While Dr. Amrita Patel has served on the Board of Governors of WWF India, Indian Institute of Forest Management and several committees on conservation, her most significant contribution has been as the Founder Chairman of the Foundation for Ecological Security. Amidst all the din and contemporary debates over conservation of nature Dr. Patel’s leadership has remained focused on translating conservation ideals into ground realities. The Foundation for Ecological Security (FES) works towards the ecological restoration of degraded landscapes through a wide range of village level institutions. FES actively seeks to centre-stage an ecological agenda in an otherwise economically dominated worldview, and reorient progress with a strong conservation and social justice perspective. With a rich experience of over two decades in restoring forest cover through village communities the strength of FES lies in crafting institutions around common property resources. FES’s work is based in different agro-ecological settings comprising the semi-arid rangelands of the Aravallis, the grasslands of Malwa Plateau, the tablelands of the Deccan Plateau to the mixed deciduous forests of the Eastern Coast.

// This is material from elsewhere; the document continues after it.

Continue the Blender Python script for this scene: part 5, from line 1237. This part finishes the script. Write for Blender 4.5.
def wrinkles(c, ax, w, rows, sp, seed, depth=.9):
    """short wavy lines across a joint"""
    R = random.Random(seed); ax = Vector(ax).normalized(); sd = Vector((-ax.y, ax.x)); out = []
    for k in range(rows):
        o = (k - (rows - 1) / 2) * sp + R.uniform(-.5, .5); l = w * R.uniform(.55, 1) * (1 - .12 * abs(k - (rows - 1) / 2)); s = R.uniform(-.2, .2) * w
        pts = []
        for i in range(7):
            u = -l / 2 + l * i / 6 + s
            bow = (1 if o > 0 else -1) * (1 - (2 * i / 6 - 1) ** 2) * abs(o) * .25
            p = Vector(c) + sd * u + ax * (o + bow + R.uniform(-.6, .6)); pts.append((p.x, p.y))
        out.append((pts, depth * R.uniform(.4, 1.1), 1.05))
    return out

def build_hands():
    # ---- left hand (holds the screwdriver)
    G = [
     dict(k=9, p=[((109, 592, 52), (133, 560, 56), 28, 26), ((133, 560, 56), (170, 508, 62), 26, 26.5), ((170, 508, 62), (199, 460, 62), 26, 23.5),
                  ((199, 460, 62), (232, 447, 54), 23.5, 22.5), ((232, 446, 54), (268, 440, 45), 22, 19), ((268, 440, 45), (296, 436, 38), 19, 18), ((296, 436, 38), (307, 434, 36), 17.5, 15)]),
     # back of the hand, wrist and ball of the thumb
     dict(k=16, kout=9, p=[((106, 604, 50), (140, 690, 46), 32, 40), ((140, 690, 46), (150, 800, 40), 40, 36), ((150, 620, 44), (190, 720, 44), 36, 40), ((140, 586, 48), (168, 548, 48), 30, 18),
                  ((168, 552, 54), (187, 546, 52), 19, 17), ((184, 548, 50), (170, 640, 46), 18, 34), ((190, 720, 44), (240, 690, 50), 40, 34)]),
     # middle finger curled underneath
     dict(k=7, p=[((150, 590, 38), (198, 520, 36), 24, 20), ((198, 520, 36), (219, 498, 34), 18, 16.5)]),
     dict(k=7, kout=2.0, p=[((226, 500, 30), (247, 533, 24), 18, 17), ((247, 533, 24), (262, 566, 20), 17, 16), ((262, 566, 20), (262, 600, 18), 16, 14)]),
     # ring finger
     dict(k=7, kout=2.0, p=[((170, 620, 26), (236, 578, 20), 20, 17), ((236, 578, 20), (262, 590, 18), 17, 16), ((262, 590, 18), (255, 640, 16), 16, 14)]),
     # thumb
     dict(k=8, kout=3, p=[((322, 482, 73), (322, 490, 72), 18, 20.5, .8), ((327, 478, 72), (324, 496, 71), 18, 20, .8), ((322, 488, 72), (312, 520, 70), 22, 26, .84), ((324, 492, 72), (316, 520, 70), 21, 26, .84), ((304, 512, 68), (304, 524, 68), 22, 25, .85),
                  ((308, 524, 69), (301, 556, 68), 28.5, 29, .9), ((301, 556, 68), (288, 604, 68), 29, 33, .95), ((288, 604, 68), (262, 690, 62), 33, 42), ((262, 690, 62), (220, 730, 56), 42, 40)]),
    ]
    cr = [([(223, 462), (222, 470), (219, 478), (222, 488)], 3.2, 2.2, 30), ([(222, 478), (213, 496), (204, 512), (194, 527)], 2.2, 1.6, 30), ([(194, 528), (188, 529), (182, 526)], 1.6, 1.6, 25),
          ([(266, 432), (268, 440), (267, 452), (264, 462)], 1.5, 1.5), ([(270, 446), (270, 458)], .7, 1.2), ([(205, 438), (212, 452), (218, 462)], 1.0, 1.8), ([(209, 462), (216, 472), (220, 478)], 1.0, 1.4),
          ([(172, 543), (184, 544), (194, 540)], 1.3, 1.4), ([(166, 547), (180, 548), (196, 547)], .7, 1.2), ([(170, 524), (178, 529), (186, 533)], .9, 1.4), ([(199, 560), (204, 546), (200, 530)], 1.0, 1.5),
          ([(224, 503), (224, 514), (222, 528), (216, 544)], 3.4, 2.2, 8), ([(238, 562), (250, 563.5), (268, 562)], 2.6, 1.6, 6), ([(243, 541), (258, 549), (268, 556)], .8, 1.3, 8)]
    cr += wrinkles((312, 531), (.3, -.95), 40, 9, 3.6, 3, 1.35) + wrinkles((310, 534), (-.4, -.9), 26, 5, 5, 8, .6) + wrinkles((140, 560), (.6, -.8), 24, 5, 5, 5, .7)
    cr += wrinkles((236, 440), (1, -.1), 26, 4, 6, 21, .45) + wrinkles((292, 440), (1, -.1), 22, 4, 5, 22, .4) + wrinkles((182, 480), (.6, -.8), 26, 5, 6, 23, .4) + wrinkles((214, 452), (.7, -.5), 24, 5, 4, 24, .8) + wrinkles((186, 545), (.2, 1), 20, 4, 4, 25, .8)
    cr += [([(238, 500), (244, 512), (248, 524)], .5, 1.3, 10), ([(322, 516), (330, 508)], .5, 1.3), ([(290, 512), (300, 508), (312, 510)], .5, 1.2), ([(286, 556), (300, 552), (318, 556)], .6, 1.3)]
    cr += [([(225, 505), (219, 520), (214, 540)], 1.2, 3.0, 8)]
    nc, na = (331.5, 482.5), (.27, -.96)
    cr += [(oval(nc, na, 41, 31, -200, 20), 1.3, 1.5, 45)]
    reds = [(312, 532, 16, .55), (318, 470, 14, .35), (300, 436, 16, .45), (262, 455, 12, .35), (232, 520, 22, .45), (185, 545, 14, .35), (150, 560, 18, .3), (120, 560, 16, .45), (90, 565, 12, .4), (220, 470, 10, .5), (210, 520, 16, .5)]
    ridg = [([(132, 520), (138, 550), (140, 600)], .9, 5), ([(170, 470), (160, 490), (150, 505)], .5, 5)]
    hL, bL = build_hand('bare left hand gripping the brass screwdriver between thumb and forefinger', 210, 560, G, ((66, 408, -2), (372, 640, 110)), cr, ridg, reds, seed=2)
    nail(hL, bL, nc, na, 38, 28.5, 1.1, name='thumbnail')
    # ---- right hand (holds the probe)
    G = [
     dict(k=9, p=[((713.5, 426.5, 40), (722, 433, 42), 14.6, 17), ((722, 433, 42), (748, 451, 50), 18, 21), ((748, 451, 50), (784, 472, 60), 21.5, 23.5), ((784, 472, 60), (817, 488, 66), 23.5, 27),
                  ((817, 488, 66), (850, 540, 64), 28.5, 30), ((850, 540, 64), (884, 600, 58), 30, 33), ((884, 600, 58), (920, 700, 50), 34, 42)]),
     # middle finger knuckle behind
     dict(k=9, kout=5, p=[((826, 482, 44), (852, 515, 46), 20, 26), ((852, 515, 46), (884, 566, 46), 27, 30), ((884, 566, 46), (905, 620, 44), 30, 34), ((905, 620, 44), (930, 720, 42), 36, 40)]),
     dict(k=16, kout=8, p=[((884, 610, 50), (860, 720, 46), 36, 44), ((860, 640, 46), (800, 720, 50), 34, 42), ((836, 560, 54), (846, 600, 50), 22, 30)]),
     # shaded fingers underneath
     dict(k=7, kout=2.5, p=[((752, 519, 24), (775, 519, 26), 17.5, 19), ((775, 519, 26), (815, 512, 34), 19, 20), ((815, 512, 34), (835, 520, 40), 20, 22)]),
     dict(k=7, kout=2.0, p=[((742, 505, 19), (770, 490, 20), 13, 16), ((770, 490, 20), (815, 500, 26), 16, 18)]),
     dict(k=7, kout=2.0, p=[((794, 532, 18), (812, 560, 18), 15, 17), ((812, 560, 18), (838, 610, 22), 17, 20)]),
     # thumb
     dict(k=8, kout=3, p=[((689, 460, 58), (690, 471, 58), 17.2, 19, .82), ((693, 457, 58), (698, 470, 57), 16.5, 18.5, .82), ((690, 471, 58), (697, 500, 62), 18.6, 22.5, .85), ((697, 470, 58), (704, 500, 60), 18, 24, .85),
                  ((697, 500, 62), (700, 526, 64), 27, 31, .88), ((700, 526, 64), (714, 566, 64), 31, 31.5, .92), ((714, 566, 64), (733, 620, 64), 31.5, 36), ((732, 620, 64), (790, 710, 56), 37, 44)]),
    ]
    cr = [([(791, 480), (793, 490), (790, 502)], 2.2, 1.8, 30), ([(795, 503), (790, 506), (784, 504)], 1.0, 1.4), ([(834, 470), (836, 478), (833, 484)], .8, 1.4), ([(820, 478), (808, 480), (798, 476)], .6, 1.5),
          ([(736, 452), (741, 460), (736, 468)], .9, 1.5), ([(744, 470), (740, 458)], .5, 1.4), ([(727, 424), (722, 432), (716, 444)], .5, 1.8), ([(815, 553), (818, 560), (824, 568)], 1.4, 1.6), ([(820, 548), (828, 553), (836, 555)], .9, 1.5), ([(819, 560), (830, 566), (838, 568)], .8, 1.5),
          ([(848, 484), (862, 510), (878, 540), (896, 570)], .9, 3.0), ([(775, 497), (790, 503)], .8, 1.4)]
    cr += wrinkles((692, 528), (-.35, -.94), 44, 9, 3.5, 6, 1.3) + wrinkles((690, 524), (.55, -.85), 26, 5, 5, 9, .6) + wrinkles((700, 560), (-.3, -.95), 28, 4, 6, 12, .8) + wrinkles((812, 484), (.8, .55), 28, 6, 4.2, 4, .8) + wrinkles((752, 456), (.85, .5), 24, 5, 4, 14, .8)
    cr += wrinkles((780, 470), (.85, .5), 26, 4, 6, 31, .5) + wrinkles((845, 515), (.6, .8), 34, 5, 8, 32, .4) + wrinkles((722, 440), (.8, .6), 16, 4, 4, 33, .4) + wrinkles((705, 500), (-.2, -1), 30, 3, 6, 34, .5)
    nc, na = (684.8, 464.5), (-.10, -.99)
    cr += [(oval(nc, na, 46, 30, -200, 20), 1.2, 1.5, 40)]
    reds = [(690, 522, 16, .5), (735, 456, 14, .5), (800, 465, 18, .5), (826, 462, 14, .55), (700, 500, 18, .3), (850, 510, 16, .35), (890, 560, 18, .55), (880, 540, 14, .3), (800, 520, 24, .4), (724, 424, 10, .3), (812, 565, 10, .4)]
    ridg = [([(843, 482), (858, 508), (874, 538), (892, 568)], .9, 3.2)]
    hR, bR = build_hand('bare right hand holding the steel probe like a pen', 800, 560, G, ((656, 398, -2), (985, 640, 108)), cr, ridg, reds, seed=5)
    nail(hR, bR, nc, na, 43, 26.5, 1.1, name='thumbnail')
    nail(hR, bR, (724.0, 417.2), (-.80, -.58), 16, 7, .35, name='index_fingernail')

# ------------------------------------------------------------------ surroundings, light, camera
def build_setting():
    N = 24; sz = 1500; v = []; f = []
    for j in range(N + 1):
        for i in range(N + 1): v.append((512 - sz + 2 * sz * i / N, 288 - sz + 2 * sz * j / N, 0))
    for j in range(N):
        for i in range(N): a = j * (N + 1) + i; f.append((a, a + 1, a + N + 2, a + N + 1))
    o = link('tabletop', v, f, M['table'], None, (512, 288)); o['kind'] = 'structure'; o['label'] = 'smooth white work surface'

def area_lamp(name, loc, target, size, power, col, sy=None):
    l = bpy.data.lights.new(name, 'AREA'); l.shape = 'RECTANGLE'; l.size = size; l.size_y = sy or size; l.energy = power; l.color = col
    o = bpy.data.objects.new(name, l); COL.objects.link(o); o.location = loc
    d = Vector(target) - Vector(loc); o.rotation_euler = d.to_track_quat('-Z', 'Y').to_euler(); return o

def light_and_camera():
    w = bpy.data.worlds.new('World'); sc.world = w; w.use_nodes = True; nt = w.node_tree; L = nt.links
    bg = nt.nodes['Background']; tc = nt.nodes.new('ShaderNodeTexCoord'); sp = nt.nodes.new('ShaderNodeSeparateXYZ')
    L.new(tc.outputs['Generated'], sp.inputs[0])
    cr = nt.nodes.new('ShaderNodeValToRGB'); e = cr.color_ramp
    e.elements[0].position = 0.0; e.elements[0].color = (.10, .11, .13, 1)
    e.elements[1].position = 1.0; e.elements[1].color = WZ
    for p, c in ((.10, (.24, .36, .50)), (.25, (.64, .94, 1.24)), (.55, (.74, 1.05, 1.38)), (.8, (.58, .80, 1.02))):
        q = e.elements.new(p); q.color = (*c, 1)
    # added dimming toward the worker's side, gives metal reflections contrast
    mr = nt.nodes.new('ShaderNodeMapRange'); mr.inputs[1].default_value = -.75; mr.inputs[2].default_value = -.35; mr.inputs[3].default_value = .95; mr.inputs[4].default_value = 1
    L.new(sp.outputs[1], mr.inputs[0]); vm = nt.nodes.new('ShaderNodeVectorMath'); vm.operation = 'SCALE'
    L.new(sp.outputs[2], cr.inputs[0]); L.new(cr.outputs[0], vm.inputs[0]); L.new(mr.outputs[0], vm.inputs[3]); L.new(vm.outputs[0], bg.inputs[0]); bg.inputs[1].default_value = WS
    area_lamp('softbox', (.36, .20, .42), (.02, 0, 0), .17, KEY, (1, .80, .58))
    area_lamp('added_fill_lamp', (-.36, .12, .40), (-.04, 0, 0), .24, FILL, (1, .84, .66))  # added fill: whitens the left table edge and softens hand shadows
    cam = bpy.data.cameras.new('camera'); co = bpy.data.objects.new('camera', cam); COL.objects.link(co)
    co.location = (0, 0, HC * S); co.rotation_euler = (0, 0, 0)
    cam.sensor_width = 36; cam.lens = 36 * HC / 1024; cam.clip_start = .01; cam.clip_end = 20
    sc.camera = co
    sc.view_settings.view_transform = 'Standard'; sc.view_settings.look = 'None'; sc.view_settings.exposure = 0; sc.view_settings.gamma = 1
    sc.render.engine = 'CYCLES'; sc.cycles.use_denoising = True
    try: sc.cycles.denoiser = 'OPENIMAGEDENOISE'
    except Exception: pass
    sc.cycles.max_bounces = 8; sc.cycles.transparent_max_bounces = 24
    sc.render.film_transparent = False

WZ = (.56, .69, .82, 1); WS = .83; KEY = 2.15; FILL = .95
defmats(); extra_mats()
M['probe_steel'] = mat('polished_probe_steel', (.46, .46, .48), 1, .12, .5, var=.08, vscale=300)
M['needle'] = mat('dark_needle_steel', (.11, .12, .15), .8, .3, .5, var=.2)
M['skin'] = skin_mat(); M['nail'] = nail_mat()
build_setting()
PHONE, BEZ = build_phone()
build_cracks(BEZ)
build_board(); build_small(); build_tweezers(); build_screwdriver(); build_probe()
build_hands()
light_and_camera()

FES assists village communities in managing and governing 85,800 hectares of revenue ‘wastelands’, degraded forest lands, and Panchayat grazing lands through more than 1200 village level institutions such as Panchayats, Village Forest Committees, Gramya Jungle Committees, Tree Growers Cooperatives, Van panchayats, etc. Interventions have begun to yield positive results in several locations - improved soil and moisture regimes have enhanced crop productivity and in some cases made double cropping also possible. In drought prone areas where people had to migrate for water for livestock the activities of FES have resulted in assured availability of water for both human consumption and livestock. Besides being geared to expand its activities to another 75 thousand hectares in the next five years FES aims to focus on issues concerning dryland ecosystems and livelihoods, participatory landuse planning and evolving institutional templates for conservation of natural resources at landscape level.